چكيده به لاتين
This study investigates the rheological, mechanical, and microstructural properties of self-compacting concrete (SCC) incorporating recycled concrete aggregates (RCA) and recycled brick aggregates (RBA) derived from construction and demolition waste. RCA was substituted at replacement levels of 25%, 50%, 75%, and 100%, while RBA was incorporated at replacement levels of 10%, 20%, 30%, 40%, and 50%. Additionally, the effectiveness of treatment methods to improve the quality of recycled aggregates (RA), including pre-saturation with sodium silicate and a two-stage mixing approach (TSMA), was evaluated.
The results revealed that increasing the replacement levels of RCA and RBA led to an increase in the static yield stress (τ_0s ), dynamic yield stress (τ_0d ), and plastic viscosity (μ) compared to the reference mix (τ_0s=10.75 Pa ,τ_0d=9.34 Pa ,μ=49.13 Pa.s). However, pre-saturation with sodium silicate, combined with TSMA, reduced these values and significantly enhanced flowability, passing ability, and segregation resistance. For RCA-containing mixtures, the reductions in static yield stress, dynamic yield stress, and plastic viscosity were 28.07%, 23.89%, and 7.01%, respectively, while the reductions for RBA-containing mixtures were 18.57%, 17.38%, and 4.1%, respectively.

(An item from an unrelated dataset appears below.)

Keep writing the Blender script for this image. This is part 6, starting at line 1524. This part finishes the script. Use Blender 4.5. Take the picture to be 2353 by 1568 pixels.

In terms of mechanical properties, the 7-day and 28-day compressive strengths decreased with increasing recycled aggregate (RA) replacement levels compared to the reference mix (f ́_(c,7)=45.1 Mpa ,f ́_(c,28)=56.8 Mpa). However, the pre-saturation of RA with sodium silicate mitigated this reduction, particularly in RBA-containing samples, by reducing water absorption and porosity. Microstructural analysis demonstrated that sodium silicate treatment decreased the Interfacial Transition Zone (ITZ) porosity by reducing calcium hydroxide content and promoting a more uniform distribution of calcium silicate hydrate (C-S-H). The combined effect of these modification techniques enhanced the mechanical properties of SCC incorporating RA by reducing voids and increasing density.
This study demonstrates that the utilization of treated recycled aggregates not only improves concrete properties but also offers a sustainable and cost-effective solution for managing construction waste and reducing dependence on natural resources.